Blogger Agonistes
Emily finds that book-editing has adversely affected her blogging:
I do think that blog-writing is a different kind of writing than edited printed-matter writing [but now] I keep doubling back and second-guessing and tweaking my word choices and my grammar in even the most basic (i.e., m-dash-free) of sentences…
At some point during this process… I lost the heedless confidence that is necessary to blog-writing. This heedless confidence, you may have guessed — or if you have a blog, you may already know – is the blog-writer’s Achilles heel, and also his greatest strength. (That’s where his strength is! In his heel!)
Like any writing made time-sensitive by deadlines or audience expectations, blogging is somewhat inimical to the editing that books, poems, short stories and feature-length articles are subject to and (theoretically) improved by. But anyone who’s sat through the arguments that can take flight in writing workshops knows that not all editing is created equal. And without deadlines we get Chinese Democracy and Profane Friendship. Like Emily, I’d take posts by Choire Sicha (or Alex Balk or Moe Tkacik or Laura McKenna) over many bound books or articles in the MSM.
The odd thing about blogging is that, as Melissa noted a few weeks ago:
You can cook up a post in a couple hours and watch it generate national controversy, then spend a month reporting an actual edited piece (on a far more controversial subject) and watch it barely splash the surface before sinking into Google-able obscurity.

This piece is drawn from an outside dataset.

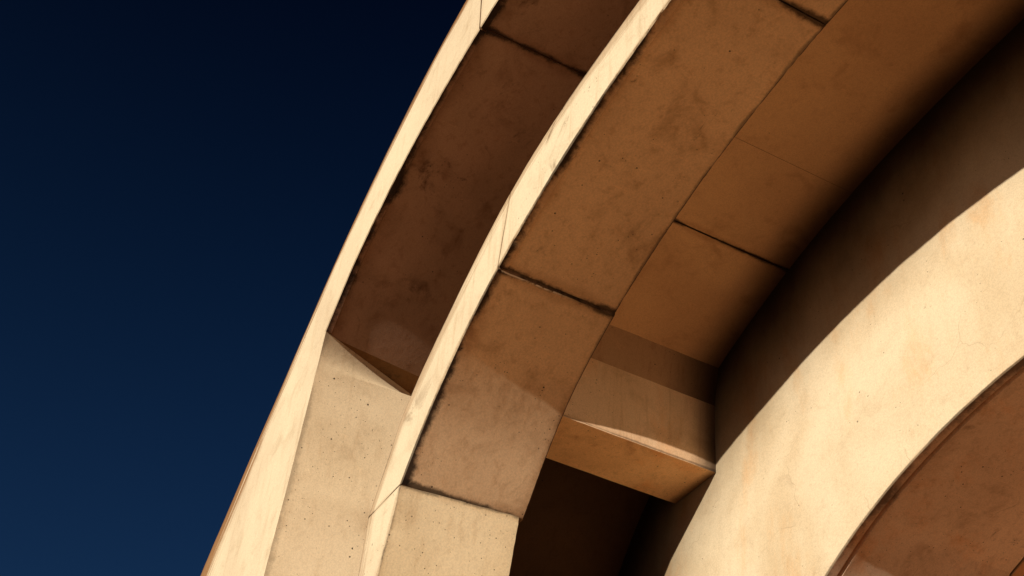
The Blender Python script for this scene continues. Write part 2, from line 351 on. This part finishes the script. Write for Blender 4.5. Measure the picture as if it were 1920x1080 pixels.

For a long time, there was a direct correlation between dissemination and editorial oversight: more of one likely meant more of the other. The Internet is the one medium where this no longer holds true. But oversight isn’t about quality per se; it’s about meeting a publisher’s standards. In the Preface to his Stories, John Cheever writes about working under Harold Ross at The New Yorker:
He taught one, I think, that decorum is a mode of speech, as profound and connotative as any other, differing not in content but in syntax and imagery. Since the men [!] he encouraged ranged as widely as Irwin Shaw and Vladimir Nabokov, he seems to have done more good than anything else.
In the same Preface, Cheever writes that
My favorite stories are those that were written in less than a week, and that were often composed aloud.
Doesn’t sound too different than blogging.